ノビコのスタッフには、恥ずかしながらこれまでもほぼ最低賃金しか払えていなかった。(ほぼ、と書いたのはドイツにはチップを払う文化がある為、その分はスタッフ全員と分け、現金で渡しているため)

飲食店ではどこもそんなものだが、最低賃金が上がれば、当然人件費はもっとかかる。仕入れの値段も上がっているので、やっぱり今回も値上げはやむを得ない。

とまあ、そんなこんなで4コマ漫画にも描いたのが、去年の10月のお話。

ノビコが始まって以来、私の頭の中では何度も何度も高田渡さんの「値上げ」が鳴り響いているのだ。

 

そして来年から、さらに2ユーロ最低時給を上げる案が政府から出ている。

インフレ中のドイツでは当然といえば当然なのだが、それを聞いて、手放しで喜べないのが経営者の悲しいところ。3人で顔を見合わせ、ため息をつく。

因みに、私たち3人の給料は、時給に換算すればいまだに12ユーロ以下なのだ。生活できればそれで良い、ノビコの事は半分趣味、くらいには思っているが、インフレの状況次第では私たちの給料も上げないと、流石に厳しい。

 

値上げをするときいつも思うのは、お金持ちばかりを相手にするお店にはなりたくない、ということ。だから恐る恐る周りのお店の値段も見つつ、社会の価値観が変わっていくのと合わせながら、安くはないけどべらぼうに高くはないラインをいつも探っている。

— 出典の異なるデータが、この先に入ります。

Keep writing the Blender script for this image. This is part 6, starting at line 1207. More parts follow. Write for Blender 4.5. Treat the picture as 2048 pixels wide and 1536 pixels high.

とはいえ、貧富の差は確かに存在し、インフレで生活がもっと苦しくなったと感じれば、外食は結局贅沢なものだと切り捨てられるのではないか。そう思うと怖いしやっぱり少し残念だ。

それでも。週に一度来てくれていたのが、月に一度になったとしても、ノビコにお客さんが楽しみの一つとして来てくれるためには、魅力あるお店であり続ける必要がある。

値上げするだけでは足りない。

というか、値上げするだけではつまらない。

その分もっと、自分たちが楽しみながら店を作っていって、それをバンバン見せていこうと思っています!